Le CO2 liquéfié est transporté par camion vers des recycleurs de matériaux de construction de la région (fig. 4). Le CO2 y est ensuite injecté dans des granulés de béton provenant de bâtiments démolis ou dans d'autres déchets minéraux. Au final, le CO2 est transformé en calcaire et lié de manière permanente. Les granulés enrichis en CO2 peuvent être utilisé pour la fabrication de béton recyclé ou dans la construction de routes.

Le CO2 biogène: une nouvelle activité pour SIG

Les premiers mois d’exploitation du pilote sont positifs, avec environ 226 tonnes de CO2 liquéfiées sur le deuxième semestre 2024. Fort de ce constat, SIG a décidé que la liquéfaction de CO2 serait intégrée de base au nouvel épurateur de biogaz.

Raisons de la liquéfaction du CO2:
1. Adaptation de la directive SVGW G13

Au-delà de cette expérience positive, d’autres raisons ont conforté ce choix, notamment le durcissement de la directive G13 de SVGW pour l’injection des gaz renouvables, dont l’entrée en vigueur est prévue pour l’été 2025. La tolérance vis-à-vis du méthane résiduel présent dans le gaz pauvre (composé en grande majorité de CO2 issu de l’épuration) sera renforcée pour les installations de taille similaire à la nôtre (installations > 500 Nm3/h), passant de 2,5% du biogaz entrant à 0,5% (voir aussi l'article sur la directive G13 revisée).

Les performances épuratoires des solutions étudiées telles que PSA ou membranaires, ne permettront pas de respecter seules cette exigence. Mais l’usage de la liquéfaction de CO2, qui permettra également de capturer le méthane résiduel, s’imposera naturellement.

2. Grand intérêt pour le produit CO2

Le CO2 biogène possède une vraie valeur marchande pour les consommateurs industriels. Fournir ces consommateurs en CO2 biogène, en lieu et place du CO2 fossile utilisé actuellement, permettra à SIG de créer de la valeur, y compris financière, à partir de ce co-produit qui était jusqu’à présent simplement relargué dans l’atmosphère. On constate déjà un intérêt marqué de différents secteurs d’activité comme les boissons gazeuses, la culture sous serre, la production de matériaux de construction ou de carburant aérien durable.

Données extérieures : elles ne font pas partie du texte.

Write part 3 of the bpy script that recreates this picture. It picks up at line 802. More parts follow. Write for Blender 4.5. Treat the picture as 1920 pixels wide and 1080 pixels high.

3. Ambitions de décarbonation du canton

Troisième raison et non des moindres, ce projet, en servant directement les ambitions de décarbonation du canton de Genève indiquées dans le Plan Directeur de l’Energie, offre des perspectives durables pour les gaziers de SIG.

Perspectives

Le gisement de CO2 biogène qui sera capté est de 5500 tonnes par an. C’est un potentiel de production bien supérieur à celui pouvant être atteint par l’unité pilote de liquéfaction déployée sur la STEP d’Aïre depuis quelques mois. Cette dernière restera néanmoins en fonctionnement, jusqu’à la mise en service de la nouvelle installation, prévue pour 2028.